Photo by: AP Photo/J. Scott Applewhite
Photo by: AP Photo/J. Scott Applewhite

Let me finish with this.

For the first time in our lives, the Supreme Court is the most pivotal branch of our government.  Those nine people up there could have more power on three top issues than a Speaker of the House, a whole body of senators, the President of the United States.

Will Obamacare be allowed to continue?  Will people with moderate incomes still receive the subsidies that allow families like them to afford health insurance? That depends on how a pair of swing justices -- Chief Justice John Roberts, who voted Obamacare to be constitutional, and Anthony Kennedy -- read the law which Congress passed creating the program.

Could President Obama's executive orders of last autumn not go into effect?  Will those five million people who entered the country illegally not attain legal status here?  It could well go to the Supreme Court for a decision on the separation of powers, where the division lies between executive discretion and policy-making.

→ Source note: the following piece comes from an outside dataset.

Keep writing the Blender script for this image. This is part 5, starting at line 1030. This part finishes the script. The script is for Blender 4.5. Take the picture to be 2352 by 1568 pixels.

Marriage equality.  Again, it comes down to those two members of the U.S. Supreme Court -- Chief John Roberts and Associate Justice Anthony Kennedy.  Will same-sex marriage be viewed as a constitutional right in this country?

Don't ask Mitch McConnell or Speaker Boehner or the Tea Party or President Obama.  Ask the Supreme Court deciders Roberts and Kennedy because when you want to know what the law of the land is, check with the firm of Roberts & Kennedy.

They know because these two blokes are the pair who could well decide.